Locate all lines in the data below that hold "picture" and show them.

## DATA PROVIDED
>> Start
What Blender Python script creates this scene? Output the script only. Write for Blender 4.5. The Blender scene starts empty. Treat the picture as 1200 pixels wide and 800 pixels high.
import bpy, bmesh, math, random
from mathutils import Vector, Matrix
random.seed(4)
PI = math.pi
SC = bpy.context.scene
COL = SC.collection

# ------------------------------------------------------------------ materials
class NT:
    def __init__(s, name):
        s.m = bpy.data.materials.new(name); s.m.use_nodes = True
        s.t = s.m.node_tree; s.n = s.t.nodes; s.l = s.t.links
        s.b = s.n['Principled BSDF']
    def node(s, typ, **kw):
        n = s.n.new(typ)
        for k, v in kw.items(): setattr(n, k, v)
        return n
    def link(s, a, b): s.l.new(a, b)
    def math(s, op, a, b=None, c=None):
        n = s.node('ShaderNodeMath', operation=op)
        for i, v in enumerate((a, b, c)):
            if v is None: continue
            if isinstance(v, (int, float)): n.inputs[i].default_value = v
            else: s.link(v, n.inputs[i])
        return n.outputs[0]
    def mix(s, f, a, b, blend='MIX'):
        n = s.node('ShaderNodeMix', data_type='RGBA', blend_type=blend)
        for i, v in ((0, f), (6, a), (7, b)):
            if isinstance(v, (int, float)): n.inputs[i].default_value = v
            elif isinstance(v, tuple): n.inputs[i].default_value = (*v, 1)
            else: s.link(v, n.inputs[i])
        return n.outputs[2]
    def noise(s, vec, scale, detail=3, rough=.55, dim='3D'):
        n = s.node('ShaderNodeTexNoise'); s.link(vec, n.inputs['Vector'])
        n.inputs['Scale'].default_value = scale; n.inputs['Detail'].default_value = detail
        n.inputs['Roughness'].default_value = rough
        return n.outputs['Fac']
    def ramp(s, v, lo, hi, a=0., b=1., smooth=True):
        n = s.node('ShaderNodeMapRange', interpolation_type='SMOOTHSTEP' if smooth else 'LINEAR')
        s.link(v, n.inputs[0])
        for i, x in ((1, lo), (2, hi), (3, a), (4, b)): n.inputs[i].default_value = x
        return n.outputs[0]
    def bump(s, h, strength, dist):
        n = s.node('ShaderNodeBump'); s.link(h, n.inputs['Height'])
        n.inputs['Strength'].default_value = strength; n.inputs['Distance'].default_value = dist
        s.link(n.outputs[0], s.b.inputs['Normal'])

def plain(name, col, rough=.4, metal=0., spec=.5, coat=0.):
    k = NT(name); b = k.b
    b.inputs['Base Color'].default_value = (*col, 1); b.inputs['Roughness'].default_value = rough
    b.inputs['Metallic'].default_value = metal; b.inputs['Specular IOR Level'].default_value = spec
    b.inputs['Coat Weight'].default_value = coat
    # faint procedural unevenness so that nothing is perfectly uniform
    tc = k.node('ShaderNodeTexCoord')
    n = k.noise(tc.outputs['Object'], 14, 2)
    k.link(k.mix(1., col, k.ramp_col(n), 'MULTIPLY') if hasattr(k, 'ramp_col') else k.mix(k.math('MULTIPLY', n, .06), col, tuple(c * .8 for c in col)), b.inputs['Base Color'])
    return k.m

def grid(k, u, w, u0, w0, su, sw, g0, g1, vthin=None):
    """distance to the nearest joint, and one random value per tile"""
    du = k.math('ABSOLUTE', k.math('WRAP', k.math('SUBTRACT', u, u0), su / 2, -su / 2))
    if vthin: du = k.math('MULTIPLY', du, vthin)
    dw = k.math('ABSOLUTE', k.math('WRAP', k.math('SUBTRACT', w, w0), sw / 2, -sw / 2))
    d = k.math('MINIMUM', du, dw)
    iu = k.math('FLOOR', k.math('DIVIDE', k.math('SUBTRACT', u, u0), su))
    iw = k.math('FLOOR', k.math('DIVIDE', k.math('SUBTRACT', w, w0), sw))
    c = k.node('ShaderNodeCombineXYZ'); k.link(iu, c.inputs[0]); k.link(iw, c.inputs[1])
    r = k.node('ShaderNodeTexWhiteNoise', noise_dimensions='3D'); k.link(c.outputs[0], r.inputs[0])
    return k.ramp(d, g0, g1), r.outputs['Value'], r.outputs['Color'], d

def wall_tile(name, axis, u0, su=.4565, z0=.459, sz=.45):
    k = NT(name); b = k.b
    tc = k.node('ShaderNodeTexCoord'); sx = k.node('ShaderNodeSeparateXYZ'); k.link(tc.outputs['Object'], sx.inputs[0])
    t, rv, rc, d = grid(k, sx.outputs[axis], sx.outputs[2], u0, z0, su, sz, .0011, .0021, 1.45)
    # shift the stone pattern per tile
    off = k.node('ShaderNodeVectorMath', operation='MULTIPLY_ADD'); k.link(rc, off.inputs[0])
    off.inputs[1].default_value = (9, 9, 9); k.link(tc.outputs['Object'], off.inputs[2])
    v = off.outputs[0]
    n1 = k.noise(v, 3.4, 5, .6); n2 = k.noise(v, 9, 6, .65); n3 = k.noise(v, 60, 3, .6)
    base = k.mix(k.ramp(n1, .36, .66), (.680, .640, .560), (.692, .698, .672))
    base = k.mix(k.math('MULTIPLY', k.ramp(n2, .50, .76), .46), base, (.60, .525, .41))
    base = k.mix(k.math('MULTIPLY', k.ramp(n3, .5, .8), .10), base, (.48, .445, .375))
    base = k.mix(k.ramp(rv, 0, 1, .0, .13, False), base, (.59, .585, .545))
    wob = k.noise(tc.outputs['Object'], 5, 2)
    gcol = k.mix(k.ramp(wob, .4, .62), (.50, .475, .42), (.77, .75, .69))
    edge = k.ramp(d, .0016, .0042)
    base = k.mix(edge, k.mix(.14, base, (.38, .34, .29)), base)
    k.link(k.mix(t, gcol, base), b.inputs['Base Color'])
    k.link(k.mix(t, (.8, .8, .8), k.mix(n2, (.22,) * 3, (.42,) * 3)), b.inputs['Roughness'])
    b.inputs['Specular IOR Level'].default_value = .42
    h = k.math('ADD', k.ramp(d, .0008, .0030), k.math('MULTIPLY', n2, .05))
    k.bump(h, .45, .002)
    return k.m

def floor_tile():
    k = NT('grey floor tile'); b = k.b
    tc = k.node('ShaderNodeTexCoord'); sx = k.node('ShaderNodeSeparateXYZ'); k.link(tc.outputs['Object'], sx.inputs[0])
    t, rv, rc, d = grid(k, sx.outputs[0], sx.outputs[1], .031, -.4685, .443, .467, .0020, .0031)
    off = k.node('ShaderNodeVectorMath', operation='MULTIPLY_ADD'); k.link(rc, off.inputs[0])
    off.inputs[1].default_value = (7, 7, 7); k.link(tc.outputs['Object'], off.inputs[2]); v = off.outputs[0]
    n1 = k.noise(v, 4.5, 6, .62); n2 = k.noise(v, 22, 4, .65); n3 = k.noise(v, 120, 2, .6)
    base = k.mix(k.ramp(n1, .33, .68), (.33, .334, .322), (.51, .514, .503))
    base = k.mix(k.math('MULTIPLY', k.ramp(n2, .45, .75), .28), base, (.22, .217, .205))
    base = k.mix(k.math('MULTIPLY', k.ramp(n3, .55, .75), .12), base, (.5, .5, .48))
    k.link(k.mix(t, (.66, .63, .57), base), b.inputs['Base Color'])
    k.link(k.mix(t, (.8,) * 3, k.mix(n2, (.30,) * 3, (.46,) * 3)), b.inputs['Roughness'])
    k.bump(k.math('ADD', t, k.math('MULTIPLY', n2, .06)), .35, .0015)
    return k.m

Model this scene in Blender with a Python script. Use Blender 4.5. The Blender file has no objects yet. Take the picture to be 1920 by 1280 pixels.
>> End
## FINAL ANSWER
What Blender Python script creates this scene? Output the script only. Write for Blender 4.5. The Blender scene starts empty. Treat the picture as 1200 pixels wide and 800 pixels high.
Model this scene in Blender with a Python script. Use Blender 4.5. The Blender file has no objects yet. Take the picture to be 1920 by 1280 pixels.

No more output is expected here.